* [Recorded data]:

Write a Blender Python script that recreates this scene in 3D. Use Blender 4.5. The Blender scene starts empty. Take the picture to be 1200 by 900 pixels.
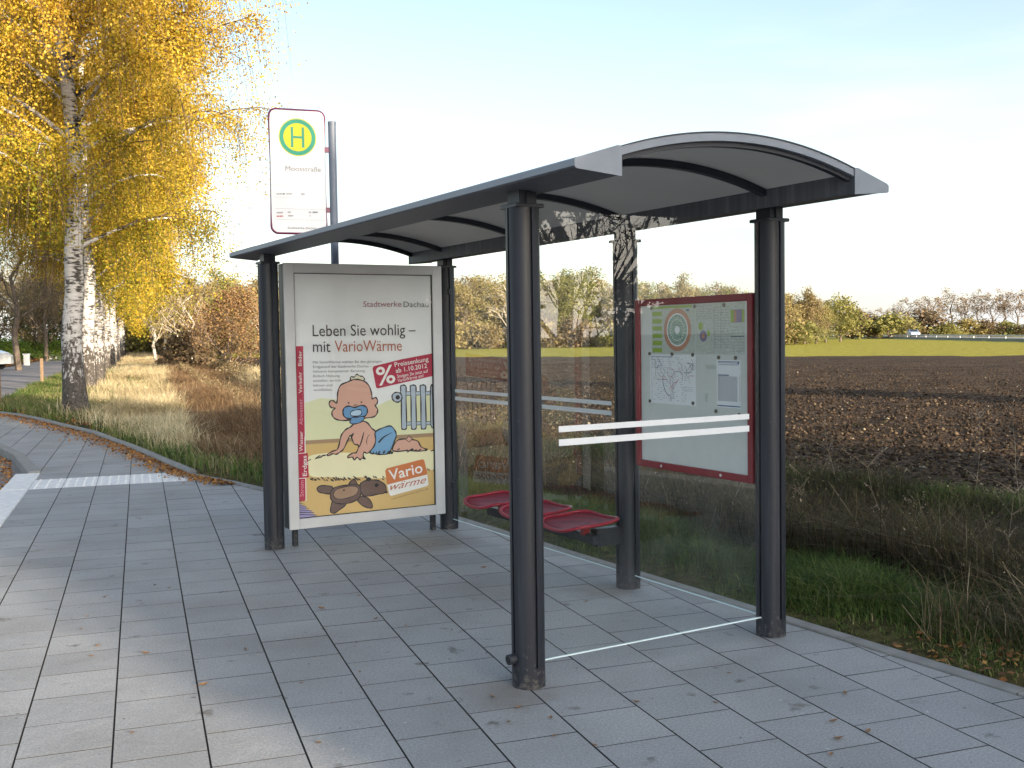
import bpy, bmesh, math, random
import numpy as np
from mathutils import Vector, Matrix
R = math.radians
SC = bpy.context.scene
COL = SC.collection
rng = np.random.default_rng(7)
random.seed(11)

# ------------------------------------------------------------------ helpers
def tag(o, label=None, cat=None, group=None, kind=None):
    if label: o['label'] = label
    if cat: o['category'] = cat
    if group: o['group'] = group
    if kind: o['kind'] = kind
    return o

def empty(name, loc=(0, 0, 0), rz=0.0):
    o = bpy.data.objects.new(name, None); COL.objects.link(o)
    o.location = loc; o.rotation_euler = (0, 0, rz); o.empty_display_size = .2
    return o

class MB:
    """collects shapes, builds them as one mesh"""
    def __init__(s): s.v = []; s.f = []; s.m = []; s.cur = 0
    def add(s, vs, fs):
        k = len(s.v); s.v += [tuple(v) for v in vs]
        s.f += [tuple(i + k for i in f) for f in fs]; s.m += [s.cur] * len(fs)
    def box(s, x0, x1, y0, y1, z0, z1):
        s.add([(x0,y0,z0),(x1,y0,z0),(x1,y1,z0),(x0,y1,z0),(x0,y0,z1),(x1,y0,z1),(x1,y1,z1),(x0,y1,z1)],
              [(0,3,2,1),(4,5,6,7),(0,1,5,4),(1,2,6,5),(2,3,7,6),(3,0,4,7)])
    def cbox(s, x0, x1, y0, y1, z0, z1, c=.005):
        """box with chamfered vertical and top edges"""
        pts = [(x0+c,y0),(x1-c,y0),(x1,y0+c),(x1,y1-c),(x1-c,y1),(x0+c,y1),(x0,y1-c),(x0,y0+c)]
        cx, cy = (x0+x1)/2, (y0+y1)/2
        def ins(p): return (p[0] + (c if p[0] < cx else -c), p[1] + (c if p[1] < cy else -c))
        vs = [(p[0],p[1],z0) for p in pts] + [(p[0],p[1],z1-c) for p in pts] + [(*ins(p),z1) for p in pts]
        fs = [tuple(reversed(range(8))), tuple(range(16,24))]
        for k in (0, 8):
            for i in range(8): j = (i+1) % 8; fs.append((k+i,k+j,k+8+j,k+8+i))
        s.add(vs, fs)
    def prism(s, poly, fn0, fn1):
        """poly list of 2-D points, fn maps them to 3-D at both ends"""
        n = len(poly)
        s.add([fn0(p) for p in poly] + [fn1(p) for p in poly],
              [tuple(reversed(range(n))), tuple(range(n, 2*n))] + [(i,(i+1)%n,n+(i+1)%n,n+i) for i in range(n)])
    def tube(s, pts, rad, n=6, cap=True):
        P = [Vector(p) for p in pts]; k0 = len(s.v); m = len(P)
        if not hasattr(rad, '__len__'): rad = [rad] * m
        up = Vector((0, 0, 1))
        d0 = (P[1] - P[0]).normalized()
        if abs(d0.z) > .9: up = Vector((1, 0, 0))
        vs = []
        for i in range(m):
            d = (P[min(i+1, m-1)] - P[max(i-1, 0)])
            d = d.normalized() if d.length > 1e-9 else d0
            a = d.cross(up)
            if a.length < 1e-4: a = d.cross(Vector((0, 1, 0)))
            a.normalize(); b = d.cross(a).normalized()
            for j in range(n):
                t = 2 * math.pi * j / n
                vs.append(P[i] + (a * math.cos(t) + b * math.sin(t)) * rad[i])
        fs = [(i*n+j, i*n+(j+1) % n, (i+1)*n+(j+1) % n, (i+1)*n+j) for i in range(m-1) for j in range(n)]
        if cap: fs += [tuple(range(n)), tuple(reversed(range((m-1)*n, m*n)))]
        s.add(vs, fs)
    def build(s, name, mats, parent=None, smooth=False, bevel=0.0):
        me = bpy.data.meshes.new(name); me.from_pydata(s.v, [], s.f)
        if not isinstance(mats, (list, tuple)): mats = [mats]
        for m in mats: me.materials.append(m)
        if len(mats) > 1: me.polygons.foreach_set('material_index', s.m)
        bm = bmesh.new(); bm.from_mesh(me); bmesh.ops.recalc_face_normals(bm, faces=bm.faces); bm.to_mesh(me); bm.free()
        if smooth: me.polygons.foreach_set('use_smooth', [True] * len(me.polygons))
        me.update()
        o = bpy.data.objects.new(name, me); COL.objects.link(o)
        if parent: o.parent = parent
        if bevel:
            b = o.modifiers.new('bevel', 'BEVEL'); b.width = bevel; b.segments = 2; b.limit_method = 'ANGLE'; b.angle_limit = R(40)
        return o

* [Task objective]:
Would you reproduce the lines above, from the very first through the line containing "random.seed(11)", exactly and without the pictures?

* [Expected answer]:
Write a Blender Python script that recreates this scene in 3D. Use Blender 4.5. The Blender scene starts empty. Take the picture to be 1200 by 900 pixels.
import bpy, bmesh, math, random
import numpy as np
from mathutils import Vector, Matrix
R = math.radians
SC = bpy.context.scene
COL = SC.collection
rng = np.random.default_rng(7)
random.seed(11)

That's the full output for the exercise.